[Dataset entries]
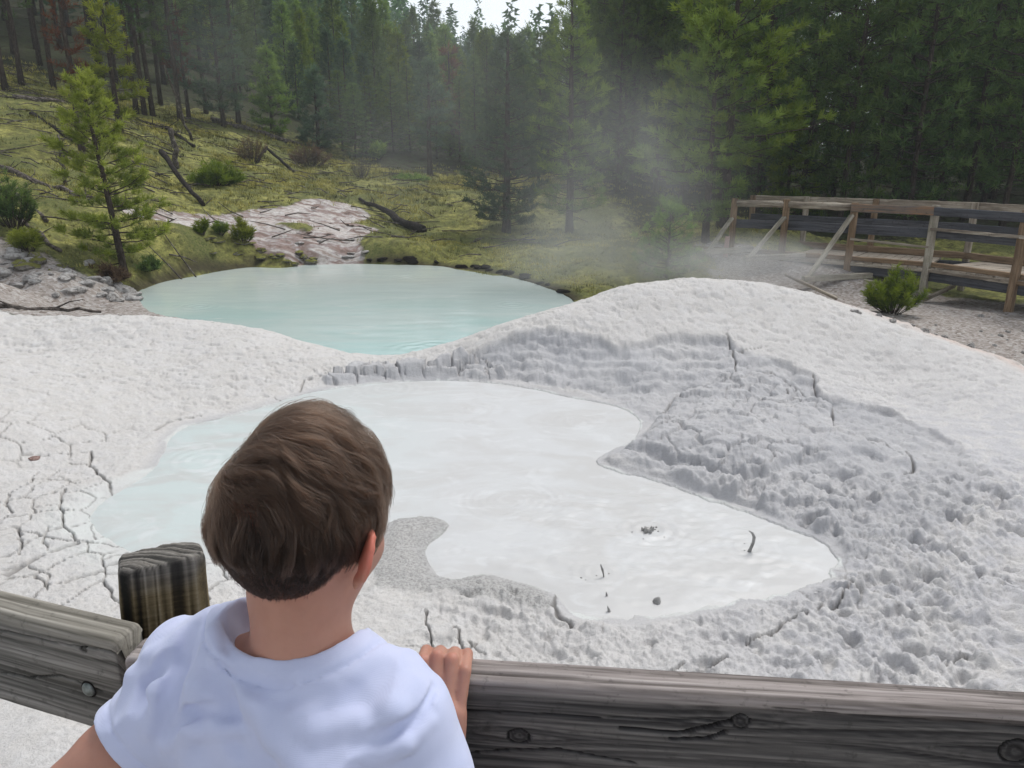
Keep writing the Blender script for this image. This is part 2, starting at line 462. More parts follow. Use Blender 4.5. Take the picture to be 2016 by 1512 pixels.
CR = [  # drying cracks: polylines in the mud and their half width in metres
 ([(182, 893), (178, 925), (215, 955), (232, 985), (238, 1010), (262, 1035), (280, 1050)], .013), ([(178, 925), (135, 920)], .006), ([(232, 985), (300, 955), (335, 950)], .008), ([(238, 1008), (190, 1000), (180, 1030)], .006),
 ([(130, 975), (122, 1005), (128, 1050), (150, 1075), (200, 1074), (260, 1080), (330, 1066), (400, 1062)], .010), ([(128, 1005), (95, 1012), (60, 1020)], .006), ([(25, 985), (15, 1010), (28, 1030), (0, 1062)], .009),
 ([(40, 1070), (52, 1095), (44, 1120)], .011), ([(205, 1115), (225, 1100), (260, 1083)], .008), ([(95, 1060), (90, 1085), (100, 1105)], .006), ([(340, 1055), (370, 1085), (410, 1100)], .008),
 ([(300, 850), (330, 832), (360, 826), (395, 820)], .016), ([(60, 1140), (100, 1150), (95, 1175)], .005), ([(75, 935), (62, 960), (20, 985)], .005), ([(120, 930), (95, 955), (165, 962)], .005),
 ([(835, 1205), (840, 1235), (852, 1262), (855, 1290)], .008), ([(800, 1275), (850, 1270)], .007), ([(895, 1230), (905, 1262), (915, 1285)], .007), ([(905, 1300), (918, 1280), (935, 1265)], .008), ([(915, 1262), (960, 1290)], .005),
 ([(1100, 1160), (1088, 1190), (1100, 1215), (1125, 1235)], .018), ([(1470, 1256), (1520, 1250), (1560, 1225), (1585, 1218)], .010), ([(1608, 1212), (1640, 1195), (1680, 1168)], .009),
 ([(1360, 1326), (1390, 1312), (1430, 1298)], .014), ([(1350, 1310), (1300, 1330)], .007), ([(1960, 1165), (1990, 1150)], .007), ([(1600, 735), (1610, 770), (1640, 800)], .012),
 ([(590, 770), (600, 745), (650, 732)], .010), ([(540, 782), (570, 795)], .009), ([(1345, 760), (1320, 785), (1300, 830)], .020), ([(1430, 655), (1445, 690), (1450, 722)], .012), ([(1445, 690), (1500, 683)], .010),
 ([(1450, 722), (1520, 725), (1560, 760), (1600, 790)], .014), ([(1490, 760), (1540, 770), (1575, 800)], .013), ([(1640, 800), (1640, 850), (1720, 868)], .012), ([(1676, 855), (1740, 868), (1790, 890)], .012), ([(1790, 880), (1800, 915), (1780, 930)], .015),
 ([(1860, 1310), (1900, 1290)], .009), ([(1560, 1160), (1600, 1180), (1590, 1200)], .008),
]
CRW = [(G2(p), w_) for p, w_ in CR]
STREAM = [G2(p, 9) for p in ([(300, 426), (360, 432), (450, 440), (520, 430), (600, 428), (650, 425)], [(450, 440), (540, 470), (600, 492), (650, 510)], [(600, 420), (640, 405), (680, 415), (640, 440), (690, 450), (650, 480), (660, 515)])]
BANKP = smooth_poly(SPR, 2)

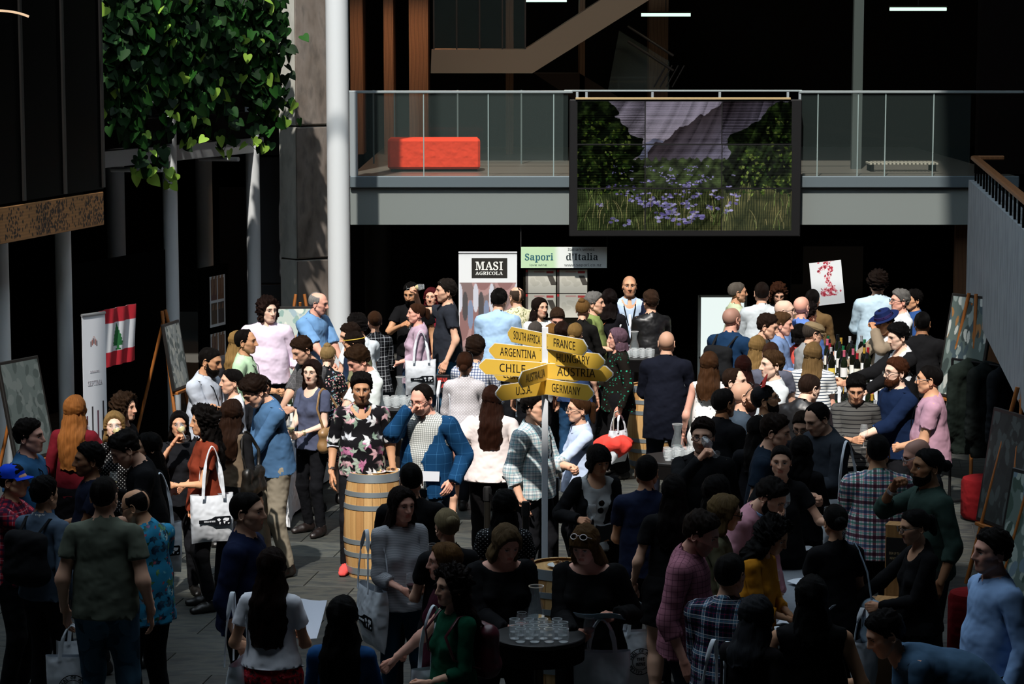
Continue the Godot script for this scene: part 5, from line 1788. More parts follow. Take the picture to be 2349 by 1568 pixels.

- **Work instructions**
Show the lines of the data that hold the word "parts".

- **Solution for this exercise**
Keep writing the Blender script for this image. This is part 2, starting at line 462. More parts follow. Use Blender 4.5. Take the picture to be 2016 by 1512 pixels.
Continue the Godot script for this scene: part 5, from line 1788. More parts follow. Take the picture to be 2349 by 1568 pixels.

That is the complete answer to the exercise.